Per quanto ora interessa, è proprio l’inciso utilizzato dalla Corte costituzionale a contenere il messaggio qui rilevante. Se è prevista la richiesta di parte alla rinnovazione (ma lo stesso vale nell’ipotesi opposta, che vi sia il consenso alla lettura ad opera della parte) ciò significa che le pur meritevoli esigenze dell’immediatezza (la possibilità per il giudice di cogliere le espressioni extra-verbali del testimone) non possono essere assolutizzate. Infatti, se esse fossero assolute ed inderogabili, non vi sarebbe alcuna possibilità per le parti di derogarvi, nemmeno fornendo il consenso alla lettura dei relativi verbali, come invece pacificamente ammesso. Né, per la stessa logica e per la tutela delle stesse esigenze di ragionevolezza, la prestazione del consenso, ovvero il suo rifiuto, possono essere affidate all’arbitrio della parte ma debbono essere il frutto di una scelta ponderata e, soprattutto, motivata. Il diritto di difesa, inserito nella più ampio disegno della attuazione della giustizia, non consente arbitri e non prevede la possibilità di scelte ‘dispettose’ o di espedienti difensivi diretti al pregiudizio del processo senza che vi sia un reale vantaggio per il diritto da tutelare che è il diritto all’integrità della prova e non alla rinnovazione immotivata.

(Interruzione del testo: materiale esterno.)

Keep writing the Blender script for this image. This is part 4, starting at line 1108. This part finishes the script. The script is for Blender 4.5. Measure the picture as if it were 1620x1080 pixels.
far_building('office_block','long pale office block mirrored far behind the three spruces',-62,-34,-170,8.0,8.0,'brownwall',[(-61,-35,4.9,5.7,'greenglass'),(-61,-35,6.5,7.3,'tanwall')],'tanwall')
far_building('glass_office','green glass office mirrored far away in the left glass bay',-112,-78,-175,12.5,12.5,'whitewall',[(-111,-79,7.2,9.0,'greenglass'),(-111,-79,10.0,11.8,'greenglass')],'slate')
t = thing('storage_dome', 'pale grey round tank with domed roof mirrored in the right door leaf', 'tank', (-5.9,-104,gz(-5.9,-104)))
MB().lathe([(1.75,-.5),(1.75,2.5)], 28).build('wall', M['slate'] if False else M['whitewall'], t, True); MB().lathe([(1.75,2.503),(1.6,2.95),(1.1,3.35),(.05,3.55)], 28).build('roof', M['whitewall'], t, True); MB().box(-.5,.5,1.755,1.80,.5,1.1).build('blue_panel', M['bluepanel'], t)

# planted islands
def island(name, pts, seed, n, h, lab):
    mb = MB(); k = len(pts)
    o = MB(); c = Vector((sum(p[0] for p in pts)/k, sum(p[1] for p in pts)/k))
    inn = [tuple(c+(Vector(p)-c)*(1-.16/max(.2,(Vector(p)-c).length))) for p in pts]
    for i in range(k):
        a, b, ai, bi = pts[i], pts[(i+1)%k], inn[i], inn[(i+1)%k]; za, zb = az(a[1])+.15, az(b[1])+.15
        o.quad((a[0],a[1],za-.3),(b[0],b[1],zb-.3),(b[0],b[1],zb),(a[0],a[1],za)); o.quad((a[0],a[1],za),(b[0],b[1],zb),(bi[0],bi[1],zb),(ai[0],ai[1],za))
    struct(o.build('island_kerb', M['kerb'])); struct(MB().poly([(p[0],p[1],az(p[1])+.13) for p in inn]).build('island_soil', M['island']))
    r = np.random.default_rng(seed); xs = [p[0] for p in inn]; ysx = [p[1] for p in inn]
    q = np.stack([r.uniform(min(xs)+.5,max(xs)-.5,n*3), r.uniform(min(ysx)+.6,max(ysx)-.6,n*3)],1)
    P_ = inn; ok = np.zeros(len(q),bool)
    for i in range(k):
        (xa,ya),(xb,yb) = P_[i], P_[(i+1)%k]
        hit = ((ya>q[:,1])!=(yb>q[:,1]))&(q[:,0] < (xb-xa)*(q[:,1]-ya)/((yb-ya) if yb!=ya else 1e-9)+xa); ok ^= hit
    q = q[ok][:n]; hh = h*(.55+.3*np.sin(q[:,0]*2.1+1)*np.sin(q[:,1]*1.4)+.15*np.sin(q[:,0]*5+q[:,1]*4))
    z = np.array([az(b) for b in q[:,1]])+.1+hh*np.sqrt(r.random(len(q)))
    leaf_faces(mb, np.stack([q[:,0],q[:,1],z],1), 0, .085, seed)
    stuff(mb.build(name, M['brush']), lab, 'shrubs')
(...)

Nel caso concreto, la difesa dell’imputato non ha mai spiegato quali fossero le ragioni che rendessero necessaria la rinnovazione.

All’udienza del 15 novembre 2019 il difensore si è limitato a formulare l’opposizione alla lettura, pur a fronte dell’esplicito riferimento da parte del giudice procedente alla sentenza delle Sezioni unite ‘Bajrami’; negli atti successivi (appello, memoria, ricorso per cassazione) la difesa si è limitata a ribadire la assolutezza del principio di immediatezza e del diritto che pretendeva di derivarne, senza affatto argomentare nel merito. Non ha illustrato ad esempio, che di fronte all’esito dubbio della prova o di fronte ad un controinterrogatorio tormentato fosse necessaria la rinnovazione. Al contrario, non ha mai contestato il dato probatorio, né ha mai allegato prove in senso contrario a quelle offerta dalla parte pubblica (circostanza pure evidenziata nel provvedimento reso a verbale). A ciò si aggiunge che le circostanze sulle quali i testimoni hanno deposto sono di estrema semplicità, riducendosi in sostanza nella menzione della presenza dell’imputato con mercanzia falsa nel territorio della Capitale in occasione degli episodi menzionati nell’imputazione e nella verifica della falsità dei prodotti.

Sulla questione di costituzionalità formulata dall’imputato in via subordinata: come detto in premessa, è la stessa giurisprudenza di costituzionalità (Corte costituzionale, sentenza n. 205/2010) ad indicare la necessità di una richiesta di parte o comunque di un meccanismo che, attraverso l’espressione del consenso, esplicito o implicito, ponga il giudice nella condizione di formulare una valutazione sulla effettiva necessità della riassunzione testimoniale; la prospettazione difensiva, che si pone in conflitto radicale con tale inquadramento concettuale, è per ciò solo manifestamente infondata.